Danach berichtete er noch als Exkurs ein wenig über den direkt gegenüber liegenden, nicht adeligen, Hof der Familie Edzards. Dieser ist im 18. Jahrhundert an die Familie Bangert gelangt, die aus dem Nordhessischen in Korbach stammend, Anfang des 18. Jahrhunderts Apotheken in Oldenburg und Esens betrieben hat und den Hof zunächst als Kapitalanlage gekauft hatte. Im Laufe der Generationen wurde dieser Hof auch selbst betrieben, und der Name Bangert (auch nach der Napoleonischen Namensreform um 1810) hat sich in der Region etabliert. Durch Heirat gelangte der Hof vor etwa 70 Jahren in die Familie Edzards, die ihn noch heute bewohnt.
Es ging danach über Hartward weiter in die Nähe der Stadt Esens in den Ortsteil Nordorf. Hier wird seit jeher der Standort der ersten Esenser Burg vermutet. Frerich Eilts, ein Bewohner des Ortsteils, führte uns über das Gelände, welches sich nahe der Grashauser Flage am nördlichen Rand des Esenser Stadtgebietes befindet. Er berichtete darüber, dass das hier befindliche Grundstück über ein festeres Wohn- und Wirtschaftsgebäude aus Backsteinen verfügte und sich daher von den übrigen Gebäuden, die meistens nur aus Lehm bestanden, absetzte und daher im Volksmund den Namen Burg erhielt. Der genaue Standort lässt sich nicht mehr bestimmen, da dieses Steinhaus in den Auseinandersetzungen zwischen dem ostfriesischen Grafen und dem Esenser Landesherrn Balthasar um das Jahr 1530, also vor knapp 500 Jahren, zerstört wurde. Unter einem benachbarten Haus, etwa um das Jahr 1700 entstanden, befindet sich jedoch noch ein Kriechkeller, so dass es durchaus sein kann, dass ein Teil des Standortes der Burg dort vermutet werden kann.
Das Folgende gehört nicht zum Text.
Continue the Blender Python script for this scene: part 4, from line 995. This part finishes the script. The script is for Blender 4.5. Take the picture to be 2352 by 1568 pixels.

Weiter ging es über Sterbur und durch die Baugebiete im Esenser Nordwesten Richtung Thunum. Dort wurde zunächst am Ortseingang auf dem Gelände eines Spielplatzes Rast gemacht. Bei Kaffee und selbst gebackenem Kuchen kam man ein wenig näher ins Gespräch und ließ die Erlebnisse der vergangenen knapp 2 Stunden Revue passieren. Gut gestärkt wurden danach noch die Standorte der 3 Thunumer Güter bestimmt und am Glockenturm der älteste erhaltene Grabstein des damaligen Häuptlings Ede Reentzen aus dem Jahr 1397 bewundert. Von dort aus hatte man auch einen schönen Blick auf das Gut Fiekensholt, welches aus einer Klosteranlage hervor gehend, in der Zeit der Reformation an einen Cord Brawo, einen Berater der Esenser Herrin Agnes von Rietberg, übertragen wurde. Dessen Tochter war mit einem Abkömmling des Hauses Fikensholt bei Westerstede verheiratet, von dem dieses Gut bis heute seinen Namen hat. Das von den heutigen Eigentümern vor einigen Jahren wieder hergerichtete Wohngebäude zeigt uns heute wieder die Ansicht von 1820. Beide betreiben dort in dem Gebäude ein Cafe.
Ein kurzer Abstecher in die Kirche zeigte den Teilnehmern 2 Totenschilde der Familie von Glan, ebenfalls Bewohner des Gutes Fiekensholt im 17./8. Jahrhundert. Ein Abkömmling der Familie brachte es sogar zum Obristen in der Leibgarde des Prinzen von Oranien. Diese Familie stellt noch heute die Könige und Königinnen in den Niederlanden.
Vorbei an den Standorten der ehemaligen Thunumer Burg und dem Gut Nordys ging es wieder zurück nach Werdum. Die nächste kulturhistorische Radtour wird am 10. September stattfinden und führt Richtung Neuharlingersiel.